Che cosa può comportare tutto questo? Come si affrontano e cosa sono i “periodacci in carcere”?
Se dovessimo indicare quali, potremmo dire che sono tutti i momenti conflittuali in cui non riusciamo giornalmente a comunicare o a comprendere un qualcosa che all’interno del sistema carcere ci obbliga ad accettare situazioni ambigue, che all’esterno non si sarebbero poste, o che si sarebbero evitate.
Possono essere una negazione ad una richiesta di comunicare con un famigliare, una notizia che disattende le nostre aspettative, un desiderio, una emozione che non si sa gestire. Può essere l’altrui umore, quello del compagno di camera o di chi si frequenta, che si condivide anche non volendo, quel senso di oppressione, quella quotidianità che troppe volte è ripetitiva, ma che non trova soluzione proprio per la vita cadenzata da orari e ritmi che il carcere impone, ieri come oggi. Regole che nel tempo possono essere state smussate, ma che fanno parte di un sistema che, per quanto adattato ai tempi e al diritto del cittadino prigioniero, connota l’umore e quasi lo sguardo di chi vive la carcerazione.
Ma poi prevale la natura umana, e tutto, come è iniziato, finisce, con nuove speranze e nuove aspettative. Si! Alle volte anche l’autoinganno aiuta a superare momenti no.
Un alternarsi di emozioni, un qualcosa che ripete giornate sempre uguali, con cadenze fisse che bisogna cogliere al volo, altrimenti c’è l’attesa fino al giorno dopo. Piccole gioie che il tempo scandisce: un caffè, una partita di calcio, una notizia di sport. In carcere bisogna pensare al dopo, ma prima che il dopo giunga. Di conseguenza anche le cose più piccole sono ricche di importanza.

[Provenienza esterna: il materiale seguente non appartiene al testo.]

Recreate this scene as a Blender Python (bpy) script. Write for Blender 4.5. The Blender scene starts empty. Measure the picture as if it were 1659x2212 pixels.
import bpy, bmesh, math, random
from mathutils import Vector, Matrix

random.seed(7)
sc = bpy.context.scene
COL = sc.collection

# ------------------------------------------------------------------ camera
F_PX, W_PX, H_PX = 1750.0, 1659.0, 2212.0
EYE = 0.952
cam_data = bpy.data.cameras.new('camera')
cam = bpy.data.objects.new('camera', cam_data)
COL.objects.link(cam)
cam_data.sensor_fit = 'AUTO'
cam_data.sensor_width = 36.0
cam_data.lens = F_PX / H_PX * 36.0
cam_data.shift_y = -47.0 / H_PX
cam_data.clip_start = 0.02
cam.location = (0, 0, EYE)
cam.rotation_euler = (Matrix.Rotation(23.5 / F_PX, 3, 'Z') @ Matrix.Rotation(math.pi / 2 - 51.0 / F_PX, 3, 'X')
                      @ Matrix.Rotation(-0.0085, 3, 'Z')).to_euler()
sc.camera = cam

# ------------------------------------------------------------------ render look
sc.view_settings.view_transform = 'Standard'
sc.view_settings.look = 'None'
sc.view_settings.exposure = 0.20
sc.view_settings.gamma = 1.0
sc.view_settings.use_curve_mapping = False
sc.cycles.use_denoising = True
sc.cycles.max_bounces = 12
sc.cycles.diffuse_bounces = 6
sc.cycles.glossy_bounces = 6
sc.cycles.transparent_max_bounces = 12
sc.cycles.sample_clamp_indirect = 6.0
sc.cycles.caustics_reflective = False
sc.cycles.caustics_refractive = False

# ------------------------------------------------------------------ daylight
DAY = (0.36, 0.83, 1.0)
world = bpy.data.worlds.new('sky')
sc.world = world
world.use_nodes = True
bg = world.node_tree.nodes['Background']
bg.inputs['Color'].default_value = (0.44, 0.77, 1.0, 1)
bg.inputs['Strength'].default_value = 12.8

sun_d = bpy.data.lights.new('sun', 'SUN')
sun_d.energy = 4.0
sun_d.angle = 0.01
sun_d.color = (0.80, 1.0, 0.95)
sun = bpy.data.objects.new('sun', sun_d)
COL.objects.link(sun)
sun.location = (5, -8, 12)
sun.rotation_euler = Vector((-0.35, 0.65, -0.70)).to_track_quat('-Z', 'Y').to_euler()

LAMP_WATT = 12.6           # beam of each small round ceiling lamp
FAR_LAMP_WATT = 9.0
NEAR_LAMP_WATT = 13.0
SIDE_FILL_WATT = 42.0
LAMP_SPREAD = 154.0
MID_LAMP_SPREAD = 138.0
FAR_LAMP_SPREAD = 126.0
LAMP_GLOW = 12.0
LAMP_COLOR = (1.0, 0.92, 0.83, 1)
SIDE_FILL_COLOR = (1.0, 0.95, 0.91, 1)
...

Tempi scanditi da attesa e speranza: la consegna della posta, la gioia di riceverne che accende l’animo, la delusione di non averne ricevuta e la conseguente perplessità del come e del perché.
Il tempo stesso influisce in modo da far diventare tutti ansiosi, si lega ad un ricordo, o alla mancata speranza di fare sport perché piove. E poi il cibo, a cui si lega la compensazione di trascorrere un tempo infinito in un qualcosa che funge da rituale. In altri casi, il culto della persona si innesta in modo più o meno ossessivo cercando di mantenere integro quel che rimane della propria forma fisica. Ognuno occupa il tempo in quello che la propria visione del carcere gli offre, come emozione positiva o negativa. Tutto è legato alla sfera di quello che si è stati nel senso di vissuto.
Al desiderio di calma apparente si alternano periodi in cui sembra che nulla vada come si era prospettato, un sottile equilibrio psichico a cui non si sfugge. Il carcere oggi è il riflesso della società esterna, è quel serbatoio di cittadini che hanno violato regole sociali, convenzioni, comportamenti. Il tentativo di sfuggire ad una realtà che alle volte opprime spinge a cercare altre realtà, surrogate da un’alterazione della vita reale. È un non accettarsi che porta all’annullamento della persona, ad un abuso di quelli che oggi vengono definiti blandi sedativi umorali, ma si rivelano essere un viatico di disperazione e solitudine, perché portano all’assuefazione. Queste scelte eccessive per occupare il tempo in carcere appartengono ad una fascia di persone sempre maggiore, che dell’uso arrivano a fare abuso. In nome di una normalità che tale non è, dunque, i periodacci possono comprendere tutti i giorni, o possono essere sporadici, se chi li vive sa accettare se stesso e trasformare quella negatività momentanea in una esperienza di vita, negativa, ma pur sempre facente parte di noi stessi.